■ TO DO
Print verbatim the opening line of the material and every subsequent line through the one containing "R = math.radians".
>> BEGIN DATA EXTRACT
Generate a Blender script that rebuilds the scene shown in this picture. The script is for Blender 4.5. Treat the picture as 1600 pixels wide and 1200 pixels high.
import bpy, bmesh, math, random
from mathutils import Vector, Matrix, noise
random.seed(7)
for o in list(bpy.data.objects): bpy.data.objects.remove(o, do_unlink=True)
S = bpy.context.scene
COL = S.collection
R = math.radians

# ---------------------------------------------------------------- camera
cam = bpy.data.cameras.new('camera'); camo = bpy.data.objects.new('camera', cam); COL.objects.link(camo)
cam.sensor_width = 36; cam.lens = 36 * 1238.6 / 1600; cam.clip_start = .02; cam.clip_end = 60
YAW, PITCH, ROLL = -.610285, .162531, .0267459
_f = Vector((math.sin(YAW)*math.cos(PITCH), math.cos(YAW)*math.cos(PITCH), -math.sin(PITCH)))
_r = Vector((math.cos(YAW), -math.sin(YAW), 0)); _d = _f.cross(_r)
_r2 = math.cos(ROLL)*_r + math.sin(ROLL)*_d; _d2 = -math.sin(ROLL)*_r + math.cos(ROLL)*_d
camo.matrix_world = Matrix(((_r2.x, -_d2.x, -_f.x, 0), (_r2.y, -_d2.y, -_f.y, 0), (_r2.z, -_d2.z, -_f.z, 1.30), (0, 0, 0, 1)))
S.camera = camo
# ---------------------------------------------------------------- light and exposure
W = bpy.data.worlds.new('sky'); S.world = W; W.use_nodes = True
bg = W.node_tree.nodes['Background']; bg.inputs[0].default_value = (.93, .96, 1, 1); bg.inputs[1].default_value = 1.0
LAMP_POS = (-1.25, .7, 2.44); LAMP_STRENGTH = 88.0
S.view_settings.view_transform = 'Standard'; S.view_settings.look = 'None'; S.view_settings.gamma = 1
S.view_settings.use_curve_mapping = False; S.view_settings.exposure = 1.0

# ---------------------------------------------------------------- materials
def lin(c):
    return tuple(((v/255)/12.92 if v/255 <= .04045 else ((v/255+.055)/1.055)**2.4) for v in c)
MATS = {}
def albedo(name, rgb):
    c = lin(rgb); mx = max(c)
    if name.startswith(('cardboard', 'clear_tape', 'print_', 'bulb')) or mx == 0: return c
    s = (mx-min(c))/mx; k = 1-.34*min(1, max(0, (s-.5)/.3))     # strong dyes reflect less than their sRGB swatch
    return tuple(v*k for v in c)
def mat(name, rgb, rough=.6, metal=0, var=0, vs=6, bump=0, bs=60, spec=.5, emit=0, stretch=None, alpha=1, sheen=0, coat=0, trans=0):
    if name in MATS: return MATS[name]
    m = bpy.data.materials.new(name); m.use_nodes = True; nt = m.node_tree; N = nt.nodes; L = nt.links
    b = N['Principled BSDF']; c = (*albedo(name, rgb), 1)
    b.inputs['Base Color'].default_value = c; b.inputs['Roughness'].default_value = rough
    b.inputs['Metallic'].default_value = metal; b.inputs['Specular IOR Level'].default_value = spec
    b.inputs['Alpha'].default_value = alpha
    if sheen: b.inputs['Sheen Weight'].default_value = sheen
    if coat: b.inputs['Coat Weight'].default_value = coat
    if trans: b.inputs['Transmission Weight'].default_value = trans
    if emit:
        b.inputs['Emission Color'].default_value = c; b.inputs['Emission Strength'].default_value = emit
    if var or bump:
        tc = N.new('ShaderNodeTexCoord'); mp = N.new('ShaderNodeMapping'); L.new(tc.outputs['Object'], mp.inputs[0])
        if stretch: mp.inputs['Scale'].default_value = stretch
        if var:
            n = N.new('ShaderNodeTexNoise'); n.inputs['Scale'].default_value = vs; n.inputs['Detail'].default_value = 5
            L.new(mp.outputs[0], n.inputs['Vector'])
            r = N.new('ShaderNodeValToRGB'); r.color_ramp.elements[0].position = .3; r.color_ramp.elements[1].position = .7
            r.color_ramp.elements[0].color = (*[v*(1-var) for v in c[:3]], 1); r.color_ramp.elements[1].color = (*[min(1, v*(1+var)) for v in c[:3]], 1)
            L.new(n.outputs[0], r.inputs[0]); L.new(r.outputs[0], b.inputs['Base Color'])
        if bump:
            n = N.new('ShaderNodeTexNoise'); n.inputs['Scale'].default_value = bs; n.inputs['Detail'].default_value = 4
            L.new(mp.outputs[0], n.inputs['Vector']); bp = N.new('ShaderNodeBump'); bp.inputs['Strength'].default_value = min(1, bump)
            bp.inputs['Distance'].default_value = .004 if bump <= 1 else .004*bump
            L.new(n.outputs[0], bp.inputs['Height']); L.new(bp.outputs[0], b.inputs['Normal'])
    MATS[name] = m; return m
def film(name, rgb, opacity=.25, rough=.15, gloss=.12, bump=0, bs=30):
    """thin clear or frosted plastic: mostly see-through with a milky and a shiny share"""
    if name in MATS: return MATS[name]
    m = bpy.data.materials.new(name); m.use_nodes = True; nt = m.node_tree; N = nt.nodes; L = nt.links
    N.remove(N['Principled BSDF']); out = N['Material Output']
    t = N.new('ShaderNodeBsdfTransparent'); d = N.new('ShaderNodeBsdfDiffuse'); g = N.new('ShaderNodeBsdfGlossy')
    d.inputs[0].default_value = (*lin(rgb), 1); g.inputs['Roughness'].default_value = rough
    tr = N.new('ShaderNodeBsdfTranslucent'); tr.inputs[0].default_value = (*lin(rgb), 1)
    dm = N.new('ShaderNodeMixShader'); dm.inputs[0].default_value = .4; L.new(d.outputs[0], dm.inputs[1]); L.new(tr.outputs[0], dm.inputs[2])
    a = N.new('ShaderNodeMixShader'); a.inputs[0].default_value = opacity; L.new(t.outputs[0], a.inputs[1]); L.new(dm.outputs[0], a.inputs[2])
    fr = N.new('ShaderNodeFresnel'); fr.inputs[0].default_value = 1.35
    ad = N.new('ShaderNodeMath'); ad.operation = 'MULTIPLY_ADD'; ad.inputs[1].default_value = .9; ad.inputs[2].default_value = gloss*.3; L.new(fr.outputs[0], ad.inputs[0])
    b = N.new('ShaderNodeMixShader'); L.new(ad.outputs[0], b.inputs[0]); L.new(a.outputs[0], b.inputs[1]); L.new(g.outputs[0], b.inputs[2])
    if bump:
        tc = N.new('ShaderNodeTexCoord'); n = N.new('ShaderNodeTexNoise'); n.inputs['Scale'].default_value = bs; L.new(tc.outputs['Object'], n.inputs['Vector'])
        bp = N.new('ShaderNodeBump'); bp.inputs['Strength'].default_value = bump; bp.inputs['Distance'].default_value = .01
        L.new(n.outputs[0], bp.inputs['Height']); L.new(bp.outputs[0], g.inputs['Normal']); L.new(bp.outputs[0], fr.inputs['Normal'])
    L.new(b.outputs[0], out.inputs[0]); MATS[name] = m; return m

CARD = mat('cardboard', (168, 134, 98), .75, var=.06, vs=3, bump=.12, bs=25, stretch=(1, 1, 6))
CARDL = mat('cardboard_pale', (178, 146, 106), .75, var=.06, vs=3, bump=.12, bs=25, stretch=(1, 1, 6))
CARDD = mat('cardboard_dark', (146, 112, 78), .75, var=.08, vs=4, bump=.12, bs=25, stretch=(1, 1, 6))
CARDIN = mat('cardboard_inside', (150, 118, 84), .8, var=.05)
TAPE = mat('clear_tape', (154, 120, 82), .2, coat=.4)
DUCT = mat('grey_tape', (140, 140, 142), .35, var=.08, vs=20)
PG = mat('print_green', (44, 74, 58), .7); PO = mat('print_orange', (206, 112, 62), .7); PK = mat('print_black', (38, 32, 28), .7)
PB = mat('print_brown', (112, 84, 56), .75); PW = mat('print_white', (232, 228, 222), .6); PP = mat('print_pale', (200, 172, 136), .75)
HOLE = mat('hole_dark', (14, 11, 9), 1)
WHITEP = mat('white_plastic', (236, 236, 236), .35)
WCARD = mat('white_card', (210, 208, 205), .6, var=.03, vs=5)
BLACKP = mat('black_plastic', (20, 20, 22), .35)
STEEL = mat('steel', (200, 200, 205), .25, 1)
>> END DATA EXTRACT
■ EXPECTED ANSWER
Generate a Blender script that rebuilds the scene shown in this picture. The script is for Blender 4.5. Treat the picture as 1600 pixels wide and 1200 pixels high.
import bpy, bmesh, math, random
from mathutils import Vector, Matrix, noise
random.seed(7)
for o in list(bpy.data.objects): bpy.data.objects.remove(o, do_unlink=True)
S = bpy.context.scene
COL = S.collection
R = math.radians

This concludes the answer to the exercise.